‘Our love can destroy this whole f***ing world.’ Tetsuo: The Iron Man at 25

By Nia Edwards-Behi

Twenty five years have passed since Shinya Tsukamoto unleashed his hellish vision of society on us, in the form of his techno-body horror masterpiece Tetsuo. Arguably the ur-film of Japanese body horror, Tetsuo rightly stands the test of time to remain eerily relevant and one of the finest abstract horror films ever made.

It took me a while to get round to Tetsuo. For a while my first and only experience of Japanese body horror was the wonderfully baffling Meatball Machine. Then followed a modern classic, in the form of Machine Girl, closely followed by the experience of sleeping through Tokyo Gore Police because it was midnight and directly after I’d just been traumatised by Martyrs (ah, festivals…). I eventually got around Tetsuo and its ‘sequel’ Body Hammer on DVD at home and boy, did it blow my mind. Not long after I also saw the other ‘sequel’, Bullet Man, which I’ve previously reviewed here.

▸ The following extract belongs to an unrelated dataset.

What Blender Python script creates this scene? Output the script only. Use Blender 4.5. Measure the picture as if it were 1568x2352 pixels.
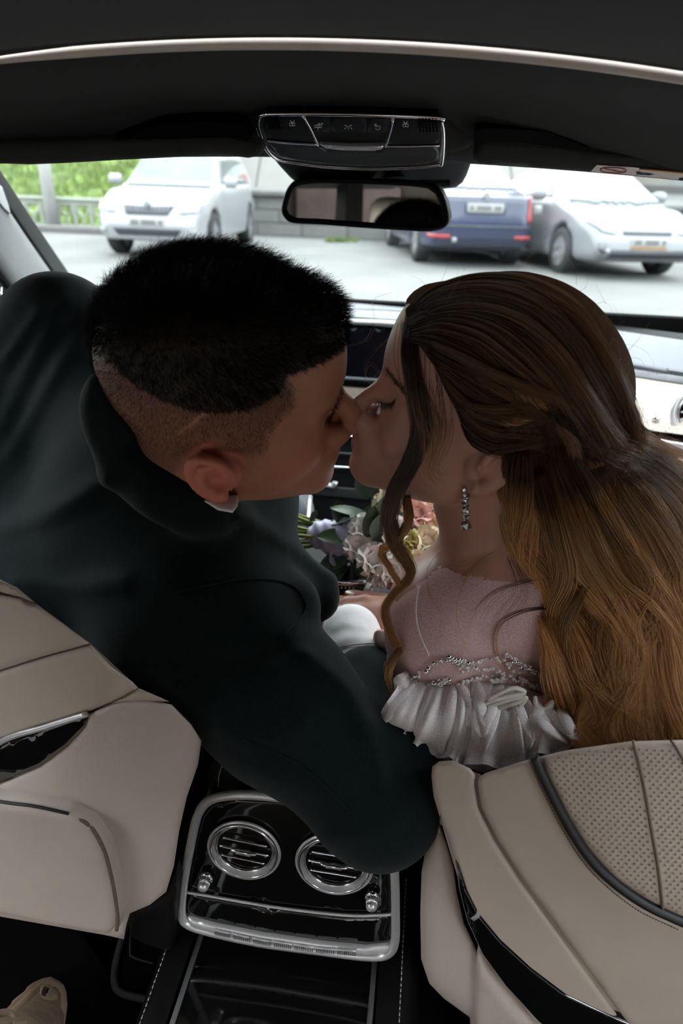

While both sequels are enjoyable enough (caveat on Bullet Man, it’s enjoyable if you can get past the terrible English dialogue), neither comes quite close to recreating the sheer visceral power of Tetsuo: The Iron Man. The film is brief – its longest cut only 77 minutes long, the standard version only 67 – but it does more in that time than most 90+ minute films come close to. It’s a short, sharp smack right in the face, for sure, one which leaves you reeling and wondering if you might have just nodded off and had one hell of a nightmare.

A synopsis barely does the film justice. The film opens with the Metal Fetishist (played by Tsukamoto himself), a man digging into his thigh with a metal rod. When he notices maggots in the festering wound he screams and runs wild, and is hit by a car. The driver of the car, a salaryman (Tomorowo Taguchi), and his girlfriend (Kei Fujiwara), dump the Metal Fetishist’s body and leave him for dead. The Salaryman’s life is irreversibly changed, however, as throughout the film his body slowly transforms, his flesh and bones metamorphosing into scraps of metal. He encounters two others made of metal, namely a madwoman who chases him through the streets and his girlfriend in a humiliating dream sequence. Finally, he meets the Metal Fetishist again, and a final battle leads to surprising results.

If that sounds utterly bonkers, well, it is. A plot like that doesn’t work without the brazen, raw, exhausting style of its telling. Made entirely in black and white, and shot on 16mm, the film’s look removes it far from any semblance of ‘realism’. Incorporating stop-motion animation, rapid editing, expressionist performances and a truly discordant industrial soundtrack by Chu Ishikawa results in a brain-melting experience. Ishikawa’s masterful soundtrack brings everything else together and is one of my favourite things about the film, all clanging sounds and incessantly driving beats. Tetsuo’s the sort of stylistic mish-mash that needs to be experienced to be believed.

Of course, Tetsuo isn’t all about its incomprehensible plot and imagery, even if that is the main appeal. Like body horror across any national filmmaking context, the film abstractly deals with human crisis, psychological conflict or trauma manifest on the body. In the case of Japanese body horror, sometimes referred to as Japanese cyberpunk, this is intrinsically linked with issues of industry and technology. I won’t pretend to be an expert on Japanese history and society, but given the extremely rapid growth of the Japanese economy post-WW2, and the importance of manufacturing, technological developments and corporate rule, it’s little surprise that such industrial concerns emerge in its art. It’s no mistake that the protagonist of Tetsuo is a salaryman, a stereotype figure known for his mundane loyalty to work. The Salaryman becomes the Iron Man, his body as industrialised as his mind – but crucially, by doing so he is freed, and is able to rebel against that which otherwise constrains him. A crisis of masculinity is central to that metamorphosis too, I think, with the immediate narrative contrast of dream sequence Girlfriend and the mechanical penis extreme evidence of that. One of the film’s strongest assets is Kei Fujiwara, who not only plays the Salaryman’s girlfriend – her performance in the dream sequence is surely the spiritual heir to mechanical Maria’s dance in Fritz Lang’s Metropolis – but she also shared camera duties with Tsukamoto.

The human body in crisis is always going to be a relevant theme to explore in art, and horror’s one of the best places to do that. Tsukamoto’s exploration of the fine line between body, soul, work and industry is still remarkably topical today. Though we might now be more concerned with issues of surveillance and living in the Cloud and bitcoins or whatever, the physical human body, in relation to these, remains in crisis. I think if Tsukamoto were to revisit Tetsuo once again issues of surveillance and our increasingly virtual existence would be the way forward. At the end of The Iron Man the Salaryman and the Metal Fetishist seem to resolve to turn the world to rust. But at least if we’re made of iron, we’re still made of something, right?